Обэриуты открыли новые формы жизни, лишь затем введя в них литературу. И литература эта становится элементом жизни, неустранимым из нее, словно перформативные высказывания, отмеченные ДЖОНОМ Остином. Приведем письмо Хармса к Липавским (его первую часть):

"Дорогая Тамара Александровна и Леонид Савельевич,

спасибо Вам за ваше чудесное письмо. Я перечитал его много раз и выучил наизусть. Меня можно разбудить ночью, и я сразу без запинки начну: "Здравствуйте, Даниил Иванович, мы очень без вас соскрючились. Леня купил себя новые…" и т. д. и т. д.

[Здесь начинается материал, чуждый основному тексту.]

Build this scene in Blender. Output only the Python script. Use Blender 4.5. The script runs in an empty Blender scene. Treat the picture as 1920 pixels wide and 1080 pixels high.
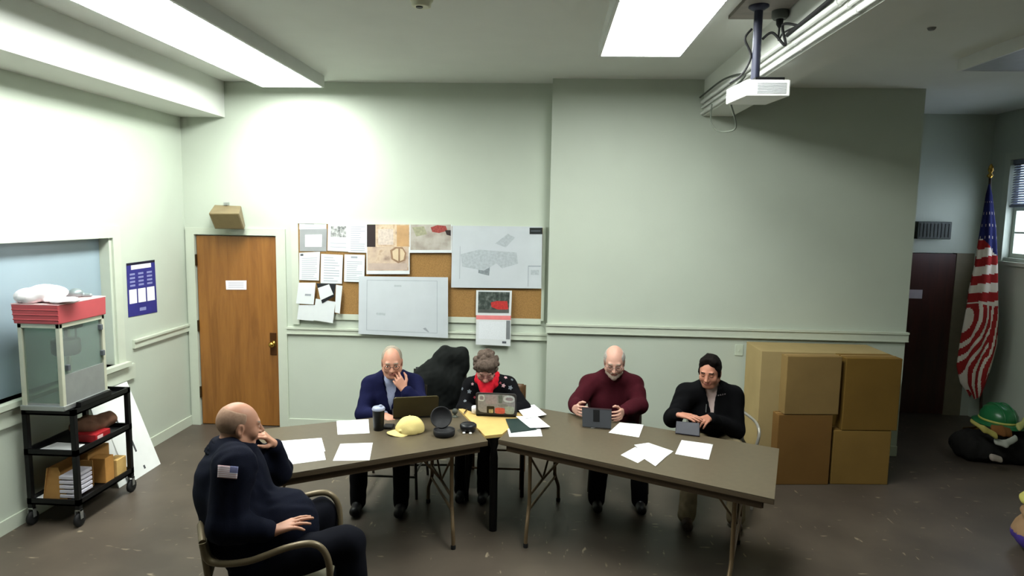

Я читал это письмо всем своим царскосельским знакомым. Всем оно очень нравится. Вчера ко мне пришел мой приятель Бальнис. Он хотел остаться у меня ночевать. Я прочел ему ваше письмо шесть раз. Он очень сильно улыбался, видно, что письмо ему понравилось, но подробного мнения он высказать не успел, ибо ушел, не оставшись ночевать. Сегодня я ходил к нему сам и прочел ему письмо еще раз, чтобы он освежил его в своей памяти. Потом я спросил у Бальниса, каково его мнение. Но он выломал у стола ножку и при помощи этой ножки выгнал меня на улицу, да еще сказал, что если я еще раз явлюсь с этой паскудью, то он свяжет

мне руки и набьет рот грязью из помойной ямы. Это были, конечно, с его стороны грубые и неостроумные слова. Я, конечно, ушел и понял, что у него был, возможно, сильный насморк, и ему было не по себе…"

(Хармс Д. Полет в небеса. — Л., 1988. С.466).

Интересно и другое, свою инонорму они вводили, опираясь как бы на реальное знание ее значимости. Собственно, вероятно, именно так высоко их и оценивали их современники. Естественно, часть из них. Приведем мнение М.Бахтина: "Я бы сказал, Вагонов в этом отношении — совершенно уникальная фигура в мировой литературе, уникальная фигура. И вот очень жаль, что его не знают, что его забыли. А когда я уезжал, Вагонов уже был болен: у него начинался туберкулез. И вскоре после моего отъезда он и умер от туберкулеза, поддержки он не получал никакой" (Беседы В.Д.Дувакина с М.М. Бахтиным. — М., 1996. С.198). Произошла как бы вспышка инонормы, которая затем была "притушена" жизнью.